Let us consider r to be the common ratio, then the sequence following geometric progression be like $a,ar,a{r^2},a{r^3}$
By using the formula to find the nth term of geometric mean, we get,
Let us compare the derived sequence with the general form of geometric progression,
Then we get,
$b = a{r^{4 - 1}}$
On solving the above equation we have,
$b = a{r^3}$
Let us again solve the equation to find the value of r
$\dfrac{b}{a} = {r^3}$
$r = \sqrt[3]{{\dfrac{b}{a}}}$
Now let us substitute the value of r in the general term and compare with the derived series,
Thus ${G_1} = ar = a\sqrt[3]{{\dfrac{b}{a}}} = a.{(\dfrac{b}{a})^{\dfrac{1}{3}}} = {a^{1 - \dfrac{1}{3}}}{b^{\dfrac{1}{3}}} = {a^{\dfrac{2}{3}}}{b^{\dfrac{1}{3}}}$
Also, ${G_2} = a{r^2} = a{(\sqrt[3]{{\dfrac{b}{a}}})^2} = a.{(\dfrac{b}{a})^{\dfrac{2}{3}}} = {a^{1 - \dfrac{2}{3}}}{b^{\dfrac{2}{3}}} = {a^{\dfrac{1}{3}}}{b^{\dfrac{2}{3}}}$
Hence we have found the value of ${G_1}{\text{ and }}{G_2}$
We are given that to find the value of the following equation,
$\dfrac{{{G_1}^2}}{{{G_2}}} + \dfrac{{{G_2}^2}}{{{G_1}}}$
On solving we get,
$\dfrac{{{G_1}^3 + {G_2}^3}}{{{G_1}{G_2}}}......(2)$
Let us consider this as equation (2)
Let us substitute the value of ${G_1}{\text{ and }}{G_2}$in the following then we have,
${G_1}^3 = {({a^{\dfrac{2}{3}}}{b^{\dfrac{1}{3}}})^3} = {a^2}b$
${G_2}^3 = {({a^{\dfrac{1}{3}}}{b^{\dfrac{2}{3}}})^3} = a{b^2}$
${G_1}{G_2} = {a^{\dfrac{2}{3}}}{b^{\dfrac{1}{3}}} \times {a^{\dfrac{1}{3}}}{b^{\dfrac{2}{3}}} = {a^{\dfrac{2}{3} + \dfrac{1}{3}}}{b^{\dfrac{1}{3} + \dfrac{2}{3}}} = {a^{\dfrac{3}{3}}}{b^{\dfrac{3}{3}}} = ab$
Now let us substitute the value found above in equation (2), we get
$\dfrac{{{G_1}^2}}{{{G_2}}} + \dfrac{{{G_2}^2}}{{{G_1}}} = \dfrac{{{a^2}b + a{b^2}}}{{ab}}$
Let us solve the fractions in the above equation, then we get
$\dfrac{{{G_1}^2}}{{{G_2}}} + \dfrac{{{G_2}^2}}{{{G_1}}} = \dfrac{{ab(a + b)}}{{ab}}$
$\dfrac{{{G_1}^2}}{{{G_2}}} + \dfrac{{{G_2}^2}}{{{G_1}}} = a + b$
From equation (1) we have $a + b = 2A$, substituting in the above equation we get
$\dfrac{{{G_1}^2}}{{{G_2}}} + \dfrac{{{G_2}^2}}{{{G_1}}} = 2A$

Hence, $2A$ is in option (C). It is the correct option.

Note:
We have used the formula ${a^m} \times {a^n} = {a^{m + n}}$ to find the values of ${G_1}{\text{ and }}{G_2}$. Which is required the most to solve the ${G_1}{\text{ and }}{G_2}$.

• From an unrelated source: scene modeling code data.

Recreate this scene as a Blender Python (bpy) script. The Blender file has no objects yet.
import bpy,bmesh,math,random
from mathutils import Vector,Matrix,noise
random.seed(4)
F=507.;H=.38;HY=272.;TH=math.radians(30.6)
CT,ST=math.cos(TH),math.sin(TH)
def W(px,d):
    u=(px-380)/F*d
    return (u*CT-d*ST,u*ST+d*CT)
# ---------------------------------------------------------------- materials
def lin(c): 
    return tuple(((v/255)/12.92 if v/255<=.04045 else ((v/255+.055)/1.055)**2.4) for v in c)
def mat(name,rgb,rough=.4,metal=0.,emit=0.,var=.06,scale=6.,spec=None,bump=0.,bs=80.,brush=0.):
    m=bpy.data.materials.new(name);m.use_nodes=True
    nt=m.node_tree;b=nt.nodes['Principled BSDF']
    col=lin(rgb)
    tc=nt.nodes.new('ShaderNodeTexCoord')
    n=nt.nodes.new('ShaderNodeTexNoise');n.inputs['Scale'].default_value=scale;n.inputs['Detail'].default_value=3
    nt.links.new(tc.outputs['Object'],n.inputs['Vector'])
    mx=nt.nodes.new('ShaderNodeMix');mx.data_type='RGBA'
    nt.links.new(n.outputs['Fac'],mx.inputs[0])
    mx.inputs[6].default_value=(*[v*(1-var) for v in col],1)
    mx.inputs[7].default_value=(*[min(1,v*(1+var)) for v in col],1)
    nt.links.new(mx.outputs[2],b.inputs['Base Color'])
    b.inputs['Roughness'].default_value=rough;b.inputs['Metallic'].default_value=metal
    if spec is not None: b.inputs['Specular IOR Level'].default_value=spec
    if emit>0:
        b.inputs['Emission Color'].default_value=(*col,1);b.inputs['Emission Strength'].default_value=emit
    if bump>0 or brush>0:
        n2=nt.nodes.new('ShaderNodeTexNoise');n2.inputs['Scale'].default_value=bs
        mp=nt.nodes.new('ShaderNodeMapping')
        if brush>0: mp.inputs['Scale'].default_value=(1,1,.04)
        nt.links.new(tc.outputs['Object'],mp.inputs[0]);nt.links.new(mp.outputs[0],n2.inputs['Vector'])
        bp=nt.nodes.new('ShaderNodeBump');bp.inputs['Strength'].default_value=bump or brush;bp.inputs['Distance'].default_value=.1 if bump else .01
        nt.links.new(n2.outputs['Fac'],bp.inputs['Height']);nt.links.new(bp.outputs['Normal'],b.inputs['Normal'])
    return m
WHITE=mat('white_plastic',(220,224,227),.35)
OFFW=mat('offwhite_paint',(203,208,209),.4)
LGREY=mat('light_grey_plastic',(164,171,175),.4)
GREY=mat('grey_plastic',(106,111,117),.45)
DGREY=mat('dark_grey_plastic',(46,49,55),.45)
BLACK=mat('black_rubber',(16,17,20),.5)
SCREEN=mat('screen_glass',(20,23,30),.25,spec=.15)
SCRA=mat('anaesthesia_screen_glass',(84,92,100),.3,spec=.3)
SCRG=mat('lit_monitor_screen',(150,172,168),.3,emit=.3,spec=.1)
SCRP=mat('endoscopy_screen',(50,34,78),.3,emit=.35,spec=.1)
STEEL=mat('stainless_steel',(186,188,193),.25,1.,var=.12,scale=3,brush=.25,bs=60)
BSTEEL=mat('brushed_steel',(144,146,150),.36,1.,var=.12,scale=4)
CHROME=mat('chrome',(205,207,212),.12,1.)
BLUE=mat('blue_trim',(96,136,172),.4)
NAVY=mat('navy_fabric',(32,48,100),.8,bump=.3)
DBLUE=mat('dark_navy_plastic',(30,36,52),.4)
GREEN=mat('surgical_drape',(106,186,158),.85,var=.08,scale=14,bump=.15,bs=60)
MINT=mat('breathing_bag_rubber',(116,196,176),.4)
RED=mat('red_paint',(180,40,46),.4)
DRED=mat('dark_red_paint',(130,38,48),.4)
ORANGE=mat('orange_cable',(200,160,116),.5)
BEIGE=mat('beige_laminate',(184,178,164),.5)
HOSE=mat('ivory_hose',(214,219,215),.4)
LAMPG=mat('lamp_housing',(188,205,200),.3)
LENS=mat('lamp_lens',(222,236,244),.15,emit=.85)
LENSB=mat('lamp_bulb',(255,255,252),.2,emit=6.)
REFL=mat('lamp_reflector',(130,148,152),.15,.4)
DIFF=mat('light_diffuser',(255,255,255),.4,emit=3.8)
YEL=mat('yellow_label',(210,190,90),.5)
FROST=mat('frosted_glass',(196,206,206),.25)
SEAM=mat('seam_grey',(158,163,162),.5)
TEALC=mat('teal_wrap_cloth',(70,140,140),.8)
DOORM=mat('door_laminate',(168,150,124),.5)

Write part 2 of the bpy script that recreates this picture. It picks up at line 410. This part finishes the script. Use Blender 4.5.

Geometric mean: The geometric mean is the average of a set of products, the calculation of which is commonly used to determine the performance results of an investment.
Arithmetic mean: The arithmetic mean or simply called average is the ratio of all observations to the total number of observations.